Pam was a drinkin' buddy of mine. Lived down the hall. Nice smile. Great ass. Dating a guy back home in Orange, CT, and faithful to a fault. But when her female pals came up to visit... let's just say Pam was good about hooking her boys up.

"Hey, Jennifer, this is Ken! He's from Boston."

"Toni. Come meet my buddy Ken. He's really cool."

"Mary, Ken. Ken, Mary."

I can't say exactly how many of her friends I banged, but it was a goodly amount. Until one day, perhaps fueled by alcohol, she called me and my buddies on it. "I'm like your fucking pimp, for chrissakes!" and she stormed out of the room, even though we'd swear she started this whole sordid routine. We were just a bunch of testosterone pumping, Heineken guzzling dudes looking for an easy score. And she was more or less bringin' 'em right to our doorstep.

She never brought 'em around after that blowout, though. And no one really had the balls to ask her if she had any other friends from back home we hadn't nailed yet. But it did get me thinking: Are there a lot of women out there who will actually hook up their guy pals in such a fashion? They've been pretty rare in my experience. Once Pam closed up shop, the pimpin' wasn't easy.

Monday, December 11

Aural Fixation



Songs tend to evoke strong emotions; some can make you cry, like Johnny Cash's cover of Nine Inch Nails' Hurt. Or some can cause you to dance, to laugh, or to shake uncontrollably with convulsions, such as Paris Hilton's "Stars Are Blind". They also can bring you back down memory lane in an instant. Dave Matthews Band's Crush has that particular effect on me.

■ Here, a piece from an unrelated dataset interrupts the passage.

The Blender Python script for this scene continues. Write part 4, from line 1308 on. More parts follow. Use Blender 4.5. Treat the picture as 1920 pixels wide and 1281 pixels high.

Here, in easy-to-follow Haiku format, is my flashback, no acid required.

Matt and I are drunk
Cops don't like disturbances
Hide behind Bill's bar
"Crush" plays; me so horny.

Friday, December 8

I Likee.

A new Joan Jett video featuring Carmen Electra as an insatiable bisexual?

I gotta say. I'm totally down with that.



BTW, is Joan Jett -- who's gotta be, what? Pushin' fifty? -- still totally smoking hot or what?

Thursday, December 7

Simple Math


Women + alcohol = the winning combination.

Tuesday, December 5

Just One More Indication that Ariel REALLY Needs to Get Laid.


I don't consider myself the ultimate target audience for chick flicks--"The Transporter" and "Zoolander" being some of my faves--but yeah, you can catch me on the couch watching "Bridget Jones" for the 15th time, or singing along to Abba songs in "Muriel's Wedding." Then I catch the trailer for this latest atrocity from Hollywood's pseudo-uterus: "The Holiday." Through some contrived B.S., the ladies do a house/country swap. Cameron Diaz hooks up with Jude Law, and Kate Winslet gets...Jack Black? Jack Black, who prefers stained Underoos to pants in most of his roles, who recalls my fourth grade nemesis, Timmy Dexter, whose chunky, Hostess-cupcake-formed body, snot-nosed face, and wiffle-haircut still gives me the shudders? They stick the stick insect with the pretty boy, while the one chick in Hollyweird who has a normal female physique and is, IMHO, one of the most beautiful women on the planet, gets the guy with man boobs and an ever-so-slight possibilty of Down's Syndrome. Gee, can't wait.

PS-sorry for the delay folks, we experienced technical difficulties.